Section 100.205(c)(3)(ii) requires that all covered multifamily dwellings with a building entrance on an accessible route shall be designed and constructed in such a manner that all premises within covered multifamily dwelling units contain light switches, electrical outlets, thermostats, and other environmental controls in accessible locations.

Guideline
Light switches, electrical outlets, thermostats and other environmental controls would meet section 100.205(c)(3)(ii) if operable parts of the controls are located no higher than 48 inches, and no lower than 15 inches, above the floor. If the reach is over an obstruction (for example, an overhanging shelf) between 20 and 25 inches in depth, the maximum height is reduced to 44 inches for forward approach; or 46 inches for side approach, provided the obstruction (for example, a kitchen base cabinet) is no more than 24 inches in depth. Obstructions should not extend more than 25 inches from the wall beneath a control. (See Fig.2.)

Note
Controls or outlets that do not satisfy these specifications are acceptable provided that comparable controls or outlets (i.e., that perform the same functions) are provided within the same area and are accessible, in accordance with this guideline for Requirement 5.

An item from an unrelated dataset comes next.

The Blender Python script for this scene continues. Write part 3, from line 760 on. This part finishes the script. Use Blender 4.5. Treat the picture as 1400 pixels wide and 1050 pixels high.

    Requirement 6. Reinforced walls for grab bars.
    Section 100.205(c)(3)(iii) requires that covered multifamily dwellings with a building entrance on an accessible route shall be designed and constructed in such a manner that all premises within covered multifamily dwelling units contain reinforcements in bathroom walls to allow later installation of grab bars around toilet, tub, shower stall and shower seat, where such facilities are provided.

    Guideline
    Reinforced bathroom walls to allow later installation of grab bars around the toilet, tub, shower stall and shower seat, where such facilities are provided, would meet section 100.205(c)(3)(iii) if reinforced areas are provided at least at those points where grab bars will be mounted. (For example, see Figs. 3, 4 and 5.) Where the toilet is not placed adjacent to a side wall, the bathroom would comply if provision was made for installation of floor mounted, foldaway or similar alternative grab bars. Where the powder room (a room with a toilet and sink) is the only toilet facility located on an accessible level of a multistory dwelling unit, it must comply with the requirement for reinforced walls for grab bars.

    Note
    Installation of bathtubs is not limited by the illustrative figures; a tub may have shelves or benches at either end; or a tub may be installed without surrounding walls, if there is provision for alternative mounting of grab bars. For example, a sunken tub placed away from walls could have reinforced areas for installation of floor-mounted grab bars. The same principle applies to shower stalls -- e.g., glass-walled stalls could be planned to allow floor-mounted grab bars to be installed later.


    Reinforcement for grab bars may be provided in a variety of ways (for example, by plywood or wood blocking) so long as the necessary reinforcement is placed so as to permit later installation of appropriate grab bars.